The warning comes as Pacific islands prepare to talk tuna fisheries management in Samoa in early July.
Dr Quentin Hanich, fisheries governance programme leader at the Australian National Centre for Ocean Resources and Security (ACIAR), says 60 per cent of the world’s tuna comes from the Pacific, and there are now big boats with large enough capacity to completely remove tuna stocks.
The tuna species at risk are albacore, skipjack, big eye and yellow fin.
“Some of the world’s biggest fishing boats from Spain, 500 feet long, for example, will fish for those tuna.
“When you manage that fishery you need to make it sustainable, but then you’ve also got to start prioritising where and who you want to feed.
“If you need to worry about food security for a small island country that doesn’t have many other opportunities, you need to prioritise what you’re going to feed them – whereas perhaps it’s not quite so important to get fish onto the market of a Los Angeles restaurant if they can also eat cattle or sheep.”
Dr Hanich says Australians should look for sustainably caught tuna to help the islanders.

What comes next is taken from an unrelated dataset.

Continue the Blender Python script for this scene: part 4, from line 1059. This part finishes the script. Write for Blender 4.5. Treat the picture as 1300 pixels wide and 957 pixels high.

“Skipjack tuna that comes to you in a can, that’s fine. You should eat that, it’s healthy and some money goes back to the Pacific islander community.”
But he warns people should check the tuna fishing technique doesn’t catch too many sharks, or too many juvenile fish.
Dr Hanich works with an Australian aid programme through ACIAR with $3.7 million in funds to help Pacific islanders manage their fish stocks better as they face challenges like population pressure, climate change and foreign fishing boats.
He says it is also traditional inshore fishing practices that are taking islanders’ fishstocks to the verge of depletion.
He says there is an age-old practice in some Pacific islands known as “gleaning”, but it’s also becoming unsustainable because of population growth.
“You’ll be sitting on a beach somewhere and all the kids and women come out and glean – which is basically sitting on the sand with a teaspoon and maybe a Tupperware container and collecting shells out of the sand, making a soup out of that,” Dr Hanich said.
“Netting is popular and also using traps. In Kiribati, you’ll see complex coral rock traps that will herd the fish in at high tide and then at low tide, they’ll go in and get them.”
He says small boats now have outboard motors that can enable local fishermen to exploit stocks further out.
He’s also concerned about shore fisheries like snapper. Traditionally that was sustainable, but now that commercial Asian markets have been developed, this long-lived species is not coping.
“Lack of management combined with overpopulation is creating some serious challenges.
“In some countries, we can see opportunities where we can see them move into oceanic tuna fisheries.”
But Dr Hanich says that has to be well managed.
Over the time that he’s been working in Kiribati, Dr Danich has noticed big projects don’t work as well as small community-based projects.
“In North Tarawa, in Kiribati, the bone fish is being overfished. Too many people catching them at the wrong time, when they’re aggregating for breeding.
“If you ask the locals they’ll tell you the best time to fish, so they can help you develop the conservation management methods.”
Climate change is the ever-present threat, but Dr Hanich says resilience is the key.
“The only way to survive the next 100 years of climate change is to strengthen the resilience of these communities to maintain their food security and minimise the impacts of climate change on these communities.”